Left-wingers indeed spoke of Civil Rights and for the realization of the free market of ideas the law being said so while the Right, especially those who are inclined with militaristic, security-first tendencies and staunch advocators of uber-paternalistic traditionalism opposed this measure, or the idea just because it is simply "Left." The Philippines for instance, those who fought for Civil Rights, for free market of ideas are being condemned as "Communists" and thus liable for "Terrorism." If these people within the system do so yet bannering "Liberty" through the Constitution, how come they do so? Silencing those who are against them? It even reminds of Lee Kwan Yew or even General Shwe of Burma who even opposed Democracy but enjoying Parliamentarism and to the extent of forgoing of personal freedoms in favor of "economics" and "security". Those from the system really wanted that idea, especially in Asia wherein they present themselves as "Democratic" but inside they implement "Values" that seemed detrimental to Democratic processes since they "fought" for the triumph of security and stability over Civil Liberties and Human Rights. 

Back to the topic,
Noticing much that our beloved Democracy is more of a "myth" propagated by the elite, and exploited it very much towards the masses, it really shows how these people used this kind of idea in order to enslave and fool in it, while assailing the left-wingers who, wanting a real "Democracy" wanting to destroy the rotten legacy of these parasites trying to protect their wealth and privileged in a form of "defending their liberties,"  of their "Democratic ideals" that in fact Polyarchic.

And again, according to the book review of Wirths's:

"Social and political realities today further confirm that democracy  is at best an elusive ideal, according to Wirths. Politics has become the domain of a professional elite, carried out in Washington, in corporate committees, in state legislatures, and city halls, often without the consent -- sometimes without the knowledge -- of the governed. The family and workplace are dominated by strict hierarchies, free enterprise is dominated by stifling bureaucracies, and legislation is dominated by lobbyists and special interests. In short, while the liberties we do enjoy in our democratic republic are probably greater than anywhere else in the world, there is no shortage of threats to true democracy in our lives as social and political beings. "The `people' have very little power and certainly in nearly all cases they don't rule.""
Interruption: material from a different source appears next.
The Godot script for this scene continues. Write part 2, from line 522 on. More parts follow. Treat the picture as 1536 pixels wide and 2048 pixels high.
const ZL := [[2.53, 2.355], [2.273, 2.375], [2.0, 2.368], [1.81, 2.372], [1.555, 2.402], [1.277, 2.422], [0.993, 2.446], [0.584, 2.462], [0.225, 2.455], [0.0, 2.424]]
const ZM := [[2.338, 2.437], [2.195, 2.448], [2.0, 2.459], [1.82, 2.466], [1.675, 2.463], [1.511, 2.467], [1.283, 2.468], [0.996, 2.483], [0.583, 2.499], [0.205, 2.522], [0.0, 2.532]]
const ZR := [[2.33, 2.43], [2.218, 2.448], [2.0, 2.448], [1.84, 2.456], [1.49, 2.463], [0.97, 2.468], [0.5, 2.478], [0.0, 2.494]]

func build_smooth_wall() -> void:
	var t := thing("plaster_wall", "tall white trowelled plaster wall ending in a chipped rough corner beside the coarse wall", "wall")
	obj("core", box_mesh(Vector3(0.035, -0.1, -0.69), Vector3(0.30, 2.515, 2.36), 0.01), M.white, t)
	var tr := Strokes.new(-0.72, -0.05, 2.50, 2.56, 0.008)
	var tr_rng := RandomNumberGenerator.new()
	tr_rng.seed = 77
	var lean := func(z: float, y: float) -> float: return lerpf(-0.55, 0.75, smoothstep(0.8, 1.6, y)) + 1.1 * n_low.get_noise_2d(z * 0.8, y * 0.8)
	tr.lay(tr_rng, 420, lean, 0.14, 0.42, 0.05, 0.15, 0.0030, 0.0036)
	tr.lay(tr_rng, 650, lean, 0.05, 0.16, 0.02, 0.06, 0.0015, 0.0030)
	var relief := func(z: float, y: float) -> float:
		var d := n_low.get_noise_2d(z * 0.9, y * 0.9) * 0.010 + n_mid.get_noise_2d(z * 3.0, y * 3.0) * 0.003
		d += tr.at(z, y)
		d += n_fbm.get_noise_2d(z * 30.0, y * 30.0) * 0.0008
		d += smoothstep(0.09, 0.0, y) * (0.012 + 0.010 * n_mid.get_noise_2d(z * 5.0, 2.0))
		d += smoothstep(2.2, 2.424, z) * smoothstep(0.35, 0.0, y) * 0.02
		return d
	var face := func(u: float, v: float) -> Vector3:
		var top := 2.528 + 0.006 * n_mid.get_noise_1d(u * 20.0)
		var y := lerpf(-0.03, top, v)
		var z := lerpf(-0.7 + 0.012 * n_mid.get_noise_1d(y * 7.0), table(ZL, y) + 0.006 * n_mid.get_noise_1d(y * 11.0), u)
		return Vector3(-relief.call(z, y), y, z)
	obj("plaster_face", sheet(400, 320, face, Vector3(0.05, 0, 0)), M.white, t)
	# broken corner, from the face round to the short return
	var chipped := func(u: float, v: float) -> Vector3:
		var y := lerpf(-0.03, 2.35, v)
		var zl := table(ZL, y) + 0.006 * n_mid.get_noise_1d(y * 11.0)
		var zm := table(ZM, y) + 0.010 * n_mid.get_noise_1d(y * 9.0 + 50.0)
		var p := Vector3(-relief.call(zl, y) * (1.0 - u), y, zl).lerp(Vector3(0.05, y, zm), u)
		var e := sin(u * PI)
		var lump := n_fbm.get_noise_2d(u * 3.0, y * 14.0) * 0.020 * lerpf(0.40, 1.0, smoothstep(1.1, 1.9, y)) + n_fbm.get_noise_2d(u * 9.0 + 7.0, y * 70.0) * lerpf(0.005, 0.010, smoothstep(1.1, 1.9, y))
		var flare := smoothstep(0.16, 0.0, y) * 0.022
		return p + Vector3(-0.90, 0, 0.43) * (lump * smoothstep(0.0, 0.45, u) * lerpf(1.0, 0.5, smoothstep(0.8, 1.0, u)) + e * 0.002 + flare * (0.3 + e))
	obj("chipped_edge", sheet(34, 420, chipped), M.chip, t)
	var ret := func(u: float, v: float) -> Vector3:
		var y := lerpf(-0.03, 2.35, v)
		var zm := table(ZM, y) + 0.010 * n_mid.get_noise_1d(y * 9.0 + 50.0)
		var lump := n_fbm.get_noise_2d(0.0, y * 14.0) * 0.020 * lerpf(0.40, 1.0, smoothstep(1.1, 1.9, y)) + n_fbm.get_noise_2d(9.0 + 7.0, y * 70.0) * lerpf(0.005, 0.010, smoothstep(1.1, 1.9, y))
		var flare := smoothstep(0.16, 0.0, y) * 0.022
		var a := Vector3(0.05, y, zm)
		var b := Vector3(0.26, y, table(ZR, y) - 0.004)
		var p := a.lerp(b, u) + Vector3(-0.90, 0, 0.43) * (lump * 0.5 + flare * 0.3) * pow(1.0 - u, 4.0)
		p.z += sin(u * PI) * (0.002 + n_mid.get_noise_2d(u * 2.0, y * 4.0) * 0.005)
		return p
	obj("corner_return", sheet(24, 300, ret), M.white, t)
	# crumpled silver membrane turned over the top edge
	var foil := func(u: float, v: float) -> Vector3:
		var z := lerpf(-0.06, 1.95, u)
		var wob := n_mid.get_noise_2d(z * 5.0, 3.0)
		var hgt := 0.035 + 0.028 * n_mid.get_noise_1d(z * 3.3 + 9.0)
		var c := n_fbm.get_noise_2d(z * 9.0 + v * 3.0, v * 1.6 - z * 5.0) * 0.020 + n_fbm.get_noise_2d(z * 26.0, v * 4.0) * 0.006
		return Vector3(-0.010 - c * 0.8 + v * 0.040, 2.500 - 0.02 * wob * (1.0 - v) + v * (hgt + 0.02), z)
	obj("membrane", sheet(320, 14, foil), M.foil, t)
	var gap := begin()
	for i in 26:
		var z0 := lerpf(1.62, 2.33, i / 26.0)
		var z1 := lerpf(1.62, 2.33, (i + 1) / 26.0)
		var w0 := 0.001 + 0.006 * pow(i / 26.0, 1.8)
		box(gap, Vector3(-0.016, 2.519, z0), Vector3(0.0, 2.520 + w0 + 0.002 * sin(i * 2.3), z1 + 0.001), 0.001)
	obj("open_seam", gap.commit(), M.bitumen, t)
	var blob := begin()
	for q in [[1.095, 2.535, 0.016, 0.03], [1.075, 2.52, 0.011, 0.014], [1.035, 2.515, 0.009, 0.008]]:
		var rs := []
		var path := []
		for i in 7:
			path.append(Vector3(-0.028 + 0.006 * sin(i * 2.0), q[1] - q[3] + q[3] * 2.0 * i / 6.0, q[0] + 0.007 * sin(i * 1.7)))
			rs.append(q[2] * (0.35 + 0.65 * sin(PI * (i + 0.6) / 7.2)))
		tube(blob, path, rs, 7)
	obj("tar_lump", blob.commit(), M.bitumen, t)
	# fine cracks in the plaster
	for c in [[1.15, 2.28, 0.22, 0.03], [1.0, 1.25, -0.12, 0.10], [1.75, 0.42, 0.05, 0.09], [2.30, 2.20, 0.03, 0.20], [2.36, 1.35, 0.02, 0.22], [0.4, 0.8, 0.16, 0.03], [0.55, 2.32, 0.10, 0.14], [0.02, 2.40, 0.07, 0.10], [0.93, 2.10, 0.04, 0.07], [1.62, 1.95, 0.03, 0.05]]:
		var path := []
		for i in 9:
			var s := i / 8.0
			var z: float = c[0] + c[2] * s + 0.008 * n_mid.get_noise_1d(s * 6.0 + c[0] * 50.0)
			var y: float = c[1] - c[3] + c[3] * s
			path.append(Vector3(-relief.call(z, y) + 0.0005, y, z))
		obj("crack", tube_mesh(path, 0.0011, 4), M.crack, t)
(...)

Will the people accept this kind of fact? That despite venting words like Democracy, freedom and whatsoever seeing this hell-of-a-kind fact? The elite somehow really speak those words through their body language-that Democracy, being a myth, and after all a myth for them, is "a form of government which has never actually existed anywhere in the world, doesn't today, and, undoubtedly, never will!"  and if that's the case then the masses, the exploited, wretched of the earth will fulfill what Democracy really is, what People power, Demos Kratia really is-all through revolutionary struggle and its fulfillment through Socialism, democratization of the society and genuine popular participation of the communities in making Democracy, under the people really "got" is Democratic character than the elitists who exploited in it.

After all, as what Babeuf said:

“Society must be made to operate in such a way that it eradicates once and for all the desire of a man to become richer, or wiser, or more powerful than others.”